■ **Aim**
Return, exactly as written, the run of lines that begins at the line containing "Write part 2" and ends at the line containing "if len(P) >". Nothing outside that run belongs in the answer.

■ **Entries supplied**
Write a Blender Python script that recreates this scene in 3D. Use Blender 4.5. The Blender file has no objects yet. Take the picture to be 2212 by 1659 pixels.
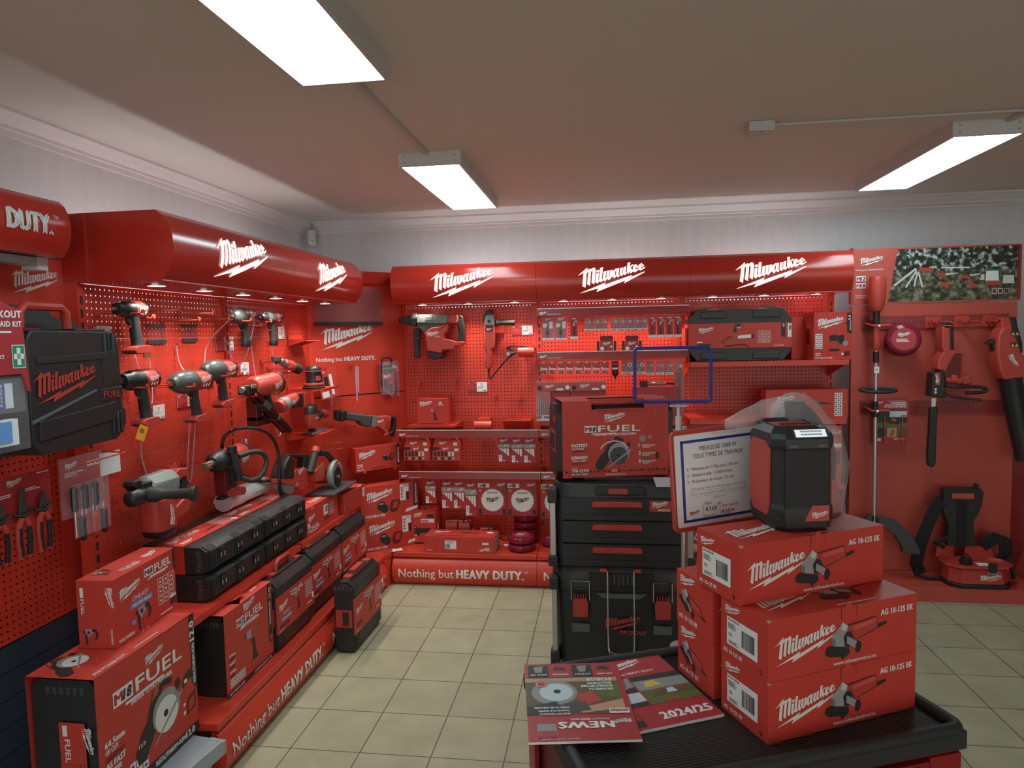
# brightness of the picture and of the lights in the place
EXPOSURE = 0.95
WORLD_STRENGTH = 0.8
PANEL = 7.5
TUBE = 11.0
SPOT_W = 1.15
import bpy, bmesh, math, random
from mathutils import Vector, Matrix
R = math.radians
PI = math.pi
random.seed(7)
S = bpy.context.scene
COL = S.collection
# ---------------------------------------------------------------- camera
cam = bpy.data.objects.new('camera', bpy.data.cameras.new('camera'))
COL.objects.link(cam)
yaw, pit, rol = -0.13549501, -0.07181902, 0.02122830
fw = Vector((math.sin(yaw)*math.cos(pit), math.cos(yaw)*math.cos(pit), math.sin(pit)))
rt = Vector((math.cos(yaw), -math.sin(yaw), 0))
dn = -rt.cross(fw)
r2 = math.cos(rol)*rt + math.sin(rol)*dn
d2 = -math.sin(rol)*rt + math.cos(rol)*dn
m3 = Matrix((r2, -d2, -fw)).transposed()
cam.matrix_world = Matrix.Translation((1.31566, -4.07307, 1.70003)) @ m3.to_4x4()
cam.data.sensor_width = 36.0
cam.data.lens = 36.0*1471.276/2212
cam.data.clip_start = 0.05
S.camera = cam
# ---------------------------------------------------------------- world, view
W = bpy.data.worlds.new('world'); S.world = W
W.use_nodes = True
W.node_tree.nodes['Background'].inputs[0].default_value = (1.0, 0.96, 0.92, 1)
W.node_tree.nodes['Background'].inputs[1].default_value = WORLD_STRENGTH
S.view_settings.view_transform = 'Standard'
S.view_settings.look = 'None'
S.view_settings.gamma = 1
S.view_settings.use_curve_mapping = False
S.view_settings.exposure = EXPOSURE
# ---------------------------------------------------------------- materials
SPEC = {  # colour, roughness, metallic
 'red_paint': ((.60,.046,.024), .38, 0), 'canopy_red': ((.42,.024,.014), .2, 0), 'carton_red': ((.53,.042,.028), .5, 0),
 'tool_red': ((.46,.048,.034), .38, 0), 'print_red': ((.40,.026,.032), .45, 0), 'dark_red': ((.12,.008,.008), .5, 0), 'stand_red': ((.47,.07,.047), .5, 0),
 'rail_red': ((.27,.028,.025), .3, 0), 'cabinet_red': ((.26,.01,.012), .35, 0),
 'black': ((.013,.013,.014), .42, 0), 'case_black': ((.021,.022,.023), .4, 0), 'rubber': ((.02,.022,.022), .6, 0), 'case_trim': ((.09,.11,.11), .5, 0),
 'charcoal': ((.05,.055,.057), .45, 0), 'alloy': ((.22,.25,.24), .38, .5), 'gear_grey': ((.22,.25,.235), .42, .1), 'steel': ((.62,.62,.6), .22, .95), 'alu': ((.5,.48,.46), .35, .8),
 'white_print': ((.74,.74,.71), .5, 0), 'paper': ((.78,.79,.8), .6, 0), 'grey_print': ((.3,.3,.3), .5, 0), 'black_print': ((.02,.02,.02), .5, 0), 'silver_print': ((.62,.62,.6), .35, .2),
 'blue_print': ((.09,.3,.65), .5, 0), 'navy': ((.02,.045,.27), .35, 0), 'yellow_print': ((.65,.42,.08), .5, 0), 'orange_tag': ((.8,.35,.02), .5, 0), 'green_print': ((.01,.25,.11), .5, 0),
 'white_plastic': ((.62,.62,.6), .4, 0), 'conduit': ((.5,.49,.47), .5, 0), 'shelf_grey': ((.36,.4,.42), .35, .2), 'slat': ((.03,.042,.065), .45, 0), 'foil': ((.72,.72,.7), .4, .3),
 'wood': ((.4,.26,.12), .6, 0), 'fabric_black': ((.012,.012,.013), .9, 0), 'strap_chain': ((.62,.42,.55), .35, .3), 'brass': ((.5,.36,.14), .35, .9), 'hook_red': ((.5,.05,.03), .35, 0),
 'photo_green': ((.09,.13,.03), .5, 0), 'photo_dark': ((.02,.022,.02), .5, 0), 'photo_sky': ((.5,.56,.6), .5, 0), 'photo_tan': ((.42,.27,.15), .5, 0), 'photo_grey': ((.25,.26,.25), .5, 0), 'photo_brown': ((.11,.075,.035), .5, 0),
 'print_bright': ((.62,.09,.07), .4, 0), 'skin': ((.5,.28,.17), .5, 0), 'nose_grey': ((.075,.085,.08), .36, .25), 'tube_black': ((.01,.01,.01), .15, 0), 'kraft': ((.42,.3,.17), .7, 0), 'lamp_white': ((.55,.55,.53), .4, 0), 'grille': ((.008,.008,.009), .6, 0),
}
_mats = {}
def nn(nt, t, **k):
    n = nt.nodes.new(t)
    for a, b in k.items(): setattr(n, a, b)
    return n
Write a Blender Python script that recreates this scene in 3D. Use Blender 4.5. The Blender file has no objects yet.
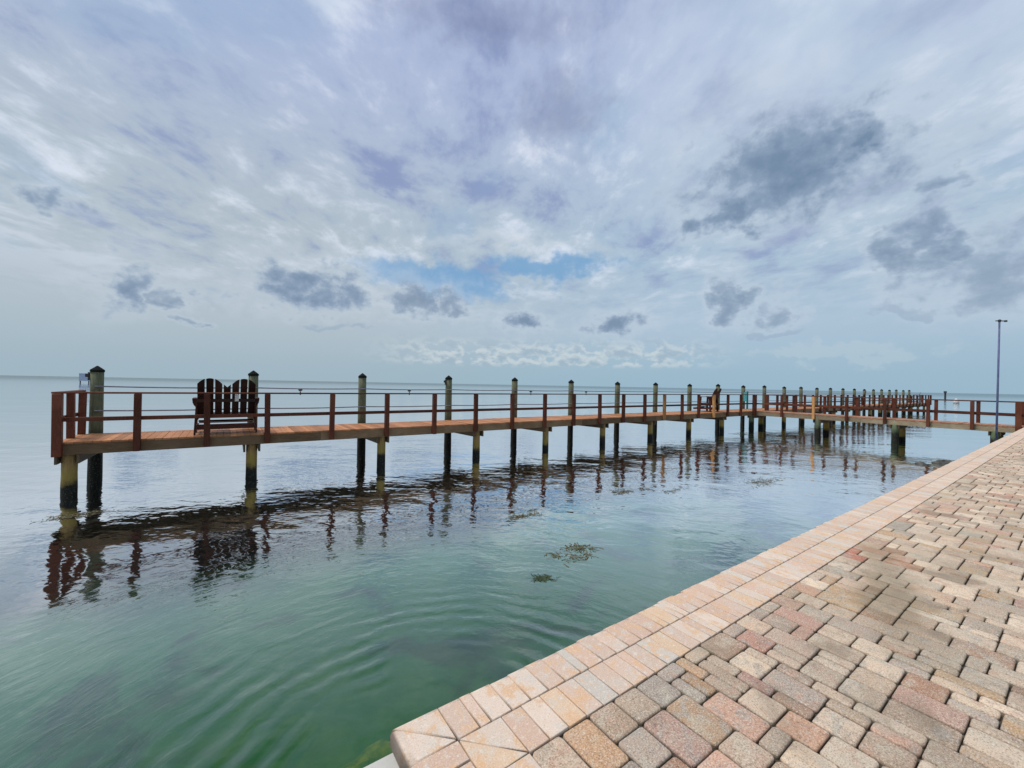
import bpy, math, random
from mathutils import Vector, Matrix
R = math.radians
random.seed(7)
scene = bpy.context.scene
COL = scene.collection

# ------------------------------------------------------------------ camera
EYE = 1.4
YAW = R(55.0); ROLL = math.atan(0.0188); PITCH = math.atan(0.8 / 405)
fw0 = Vector((math.cos(YAW), math.sin(YAW), 0)); up0 = Vector((0, 0, 1))
rt0 = fw0.cross(up0)
fw = (fw0 * math.cos(PITCH) + up0 * math.sin(PITCH)).normalized()
up1 = rt0.cross(fw)
rt = rt0 * math.cos(ROLL) + up1 * math.sin(ROLL)
up = up1 * math.cos(ROLL) - rt0 * math.sin(ROLL)
cam_data = bpy.data.cameras.new('camera')
cam = bpy.data.objects.new('camera', cam_data); COL.objects.link(cam)
cam_data.sensor_width = 36.0
cam_data.lens = 36.0 * 405 / 1024
cam_data.clip_start = 0.05; cam_data.clip_end = 90000
m = Matrix((rt, up, -fw)).transposed().to_4x4(); m.translation = (0, 0, EYE)
cam.matrix_world = m
scene.camera = cam

# ------------------------------------------------------------------ light, exposure
SUN_EL, SUN_AZ = R(64), R(145)          # direction towards the sun, azimuth from +X towards +Y
sd = bpy.data.lights.new('sun', 'SUN'); sd.energy = 1.6; sd.angle = R(18); sd.color = (1.0, .96, .9)
so = bpy.data.objects.new('sun', sd); COL.objects.link(so)
sdir = Vector((math.cos(SUN_EL) * math.cos(SUN_AZ), math.cos(SUN_EL) * math.sin(SUN_AZ), math.sin(SUN_EL)))
so.rotation_euler = (-sdir).to_track_quat('-Z', 'Y').to_euler()
scene.view_settings.view_transform = 'Standard'
scene.view_settings.look = 'None'
scene.view_settings.gamma = 1.0
scene.view_settings.use_curve_mapping = False
EXPO = 1.05
scene.view_settings.exposure = EXPO

# ------------------------------------------------------------------ node helper
class N:
    def __init__(s, tree): s.t = tree; s.L = tree.links
    def n(s, typ, **kw):
        nd = s.t.nodes.new(typ)
        for k, v in kw.items(): setattr(nd, k, v)
        return nd
    def set(s, sock, v):
        if isinstance(v, bpy.types.NodeSocket): s.L.new(v, sock)
        elif v is not None:
            if hasattr(sock, 'default_value'):
                try: sock.default_value = v
                except Exception: sock.default_value = (*v, 1.0)
    def math(s, op, a, b=None, c=None, clamp=False):
        nd = s.n('ShaderNodeMath', operation=op, use_clamp=clamp)
        for i, v in enumerate((a, b, c)):
            if v is not None: s.set(nd.inputs[i], v)
        return nd.outputs[0]
    def vm(s, op, a, b=None, out=0):
        nd = s.n('ShaderNodeVectorMath', operation=op)
        s.set(nd.inputs[0], a)
        if b is not None: s.set(nd.inputs[1], b)
        return nd.outputs[out]
    def mix(s, f, a, b, blend='MIX'):
        nd = s.n('ShaderNodeMix', data_type='RGBA', blend_type=blend)
        s.set(nd.inputs[0], f); s.set(nd.inputs[6], a); s.set(nd.inputs[7], b)
        return nd.outputs[2]
    def ramp(s, v, lo, hi, a=0.0, b=1.0, smooth=True):
        nd = s.n('ShaderNodeMapRange', interpolation_type='SMOOTHSTEP' if smooth else 'LINEAR')
        s.set(nd.inputs[0], v)
        for i, q in enumerate((lo, hi, a, b)): s.set(nd.inputs[i + 1], q)
        return nd.outputs[0]
    def noise(s, vec, scale, detail=4, rough=.55, dist=0.0, out=0):
        nd = s.n('ShaderNodeTexNoise')
        s.set(nd.inputs['Vector'], vec); s.set(nd.inputs['Scale'], scale)
        nd.inputs['Detail'].default_value = detail; nd.inputs['Roughness'].default_value = rough
        nd.inputs['Distortion'].default_value = dist
        return nd.outputs[out]
    def sep(s, v):
        nd = s.n('ShaderNodeSeparateXYZ'); s.set(nd.inputs[0], v); return nd.outputs
    def comb(s, x, y, z):
        nd = s.n('ShaderNodeCombineXYZ')
        for i, v in enumerate((x, y, z)): s.set(nd.inputs[i], v)
        return nd.outputs[0]

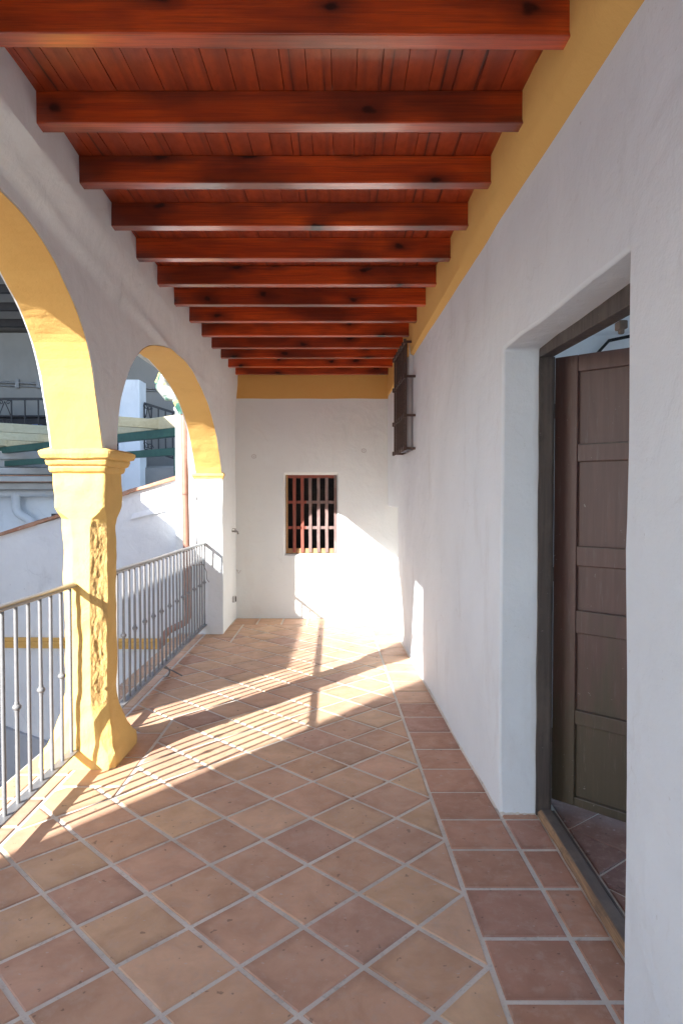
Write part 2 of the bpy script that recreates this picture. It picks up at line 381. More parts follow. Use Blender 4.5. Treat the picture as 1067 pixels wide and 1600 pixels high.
# border by the end wall, by the piers and along the balcony edge
x = -1.3
while x < .30:
    rect(fl, x, min(x + .295, .325), 7.93, YB, TINTS[:6]); x += .295
rect(fl, .60, .75, 7.26, 7.75, TINTS); rect(fl, .60, .75, 7.75, 8.3, TINTS)
for a, b in ((3.52, 3.92), (3.92, 4.32), (7.2, 7.56), (7.56, 7.93)): rect(fl, XL + .002, XP, a, b, TINTS[:6])
for xa, xb_ in ((-1.655, XL), (-1.80, -1.655)):
    yy = -3.0
    while yy < 7.38:
        rect(fl, xa, xb_, yy, min(yy + .29, 7.38), TINTS[:6]); yy += .29
# room behind the door
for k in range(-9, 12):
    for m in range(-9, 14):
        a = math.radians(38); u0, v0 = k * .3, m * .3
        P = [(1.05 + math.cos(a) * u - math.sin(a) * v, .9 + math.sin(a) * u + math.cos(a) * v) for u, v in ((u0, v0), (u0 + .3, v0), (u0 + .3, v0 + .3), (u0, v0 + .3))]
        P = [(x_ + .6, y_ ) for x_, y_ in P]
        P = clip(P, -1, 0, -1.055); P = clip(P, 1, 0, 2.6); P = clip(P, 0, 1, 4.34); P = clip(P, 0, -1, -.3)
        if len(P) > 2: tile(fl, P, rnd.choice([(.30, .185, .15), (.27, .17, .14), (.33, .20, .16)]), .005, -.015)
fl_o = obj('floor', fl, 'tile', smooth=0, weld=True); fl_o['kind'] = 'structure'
g = MB(); g.box(-1.80, 1.0, -3.0, 8.5, -.28, -.0045); g.box(1.0, 4.4, .1, 4.6, -.28, -.0215)
go = obj('floor_bed', g, 'grout', smooth=0); go['kind'] = 'structure'

# ------------------------------------------------------------------ house wall on the right
def house_x(Y, z):
    return xw(Y) + nz(0, Y, z, 1.1, .010) + nz(3, Y, z, 3.2, .004) + .006 * math.exp(-z * 3)
zb_pts = [(-3, 2.87), (1.85, 2.868), (2.64, 2.858), (3.65, 2.838), (6.2, 2.80), (8.4, 2.728)]
hw = thing('house_wall', 'long white plastered house wall with a doorway and a high barred window', 'wall', (.8, 3, 0))
mb = MB()
OPEN = [(1.91, 3.215, -1, 2.232, .17), (6.17, 6.96, 1.95, 2.62, .28), (7.27, 8.31, -1, 1.387, .14)]   # y0,y1,z0,z1,depth
def grid(lo, hi, cuts, step):
    pts = sorted({lo, hi, *[c for c in cuts if lo < c < hi]}); out = []
    for a, b in zip(pts, pts[1:]):
        n = max(1, round((b - a) / step)); out += [a + (b - a) * k / n for k in range(n)]
    return out + [pts[-1]]
Ys = grid(-3, YB, [c for o in OPEN for c in o[:2]], .09)
Zs = grid(0, 2.62, [c for o in OPEN for c in o[2:4]], .09)
def wob(Y, z):   # uneven plaster arrises
    return (Y + nz(7, Y * .4, z, 2.6, .007) + nz(9, 0, z, 9, .003), z + nz(5, Y, z * .4, 2.2, .006) + nz(8, Y, 0, 8, .003) if z > .02 and z < 2.61 else z)
def hp(Y, z):
    w = wob(Y, z); Yv = w[0] if Y < 8.3 and Y > -2.99 else Y
    return (house_x(Yv, w[1]), Yv, w[1])
inside = lambda Y, z: any(o[0] < Y < o[1] and o[2] < z < o[3] for o in OPEN)
for a, b in zip(Ys, Ys[1:]):
    for c, d in zip(Zs, Zs[1:]):
        if not inside((a + b) / 2, (c + d) / 2): mb.quad(hp(a, c), hp(b, c), hp(b, d), hp(a, d))
for (y0, y1, z0, z1, dep) in OPEN:
    z0c = max(z0, 0)
    def rp(Y, z, t):
        p = hp(Y, z); xe = .945 if dep == .17 else xw(Y) + dep
        return (lin(p[0], xe, t), p[1], p[2])
    zz = [z for z in Zs if z0c - 1e-6 <= z <= z1 + 1e-6]; yv = [q for q in Ys if y0 - 1e-6 <= q <= y1 + 1e-6]
    N = 3
    for c, d in zip(zz, zz[1:]):
        for Y in (y0, y1):
            if Y > 8.3: continue
            for k in range(N): mb.quad(rp(Y, c, k / N), rp(Y, d, k / N), rp(Y, d, (k + 1) / N), rp(Y, c, (k + 1) / N))
    for a, b in zip(yv, yv[1:]):
        for z in ([z1] if z0 < 0 else ([z0, z1] if z1 < 2.6 else [z0])):
            for k in range(N): mb.quad(rp(a, z, k / N), rp(b, z, k / N), rp(b, z, (k + 1) / N), rp(a, z, (k + 1) / N))
    if dep == .14:
        for a, b in zip(yv, yv[1:]):
            for c, d in zip(zz, zz[1:]): mb.quad(rp(a, c, 1), rp(b, c, 1), rp(b, d, 1), rp(a, d, 1))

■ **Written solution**
Write part 2 of the bpy script that recreates this picture. It picks up at line 381. More parts follow. Use Blender 4.5. Treat the picture as 1067 pixels wide and 1600 pixels high.
# border by the end wall, by the piers and along the balcony edge
x = -1.3
while x < .30:
    rect(fl, x, min(x + .295, .325), 7.93, YB, TINTS[:6]); x += .295
rect(fl, .60, .75, 7.26, 7.75, TINTS); rect(fl, .60, .75, 7.75, 8.3, TINTS)
for a, b in ((3.52, 3.92), (3.92, 4.32), (7.2, 7.56), (7.56, 7.93)): rect(fl, XL + .002, XP, a, b, TINTS[:6])
for xa, xb_ in ((-1.655, XL), (-1.80, -1.655)):
    yy = -3.0
    while yy < 7.38:
        rect(fl, xa, xb_, yy, min(yy + .29, 7.38), TINTS[:6]); yy += .29
# room behind the door
for k in range(-9, 12):
    for m in range(-9, 14):
        a = math.radians(38); u0, v0 = k * .3, m * .3
        P = [(1.05 + math.cos(a) * u - math.sin(a) * v, .9 + math.sin(a) * u + math.cos(a) * v) for u, v in ((u0, v0), (u0 + .3, v0), (u0 + .3, v0 + .3), (u0, v0 + .3))]
        P = [(x_ + .6, y_ ) for x_, y_ in P]
        P = clip(P, -1, 0, -1.055); P = clip(P, 1, 0, 2.6); P = clip(P, 0, 1, 4.34); P = clip(P, 0, -1, -.3)
        if len(P) > 2: tile(fl, P, rnd.choice([(.30, .185, .15), (.27, .17, .14), (.33, .20, .16)]), .005, -.015)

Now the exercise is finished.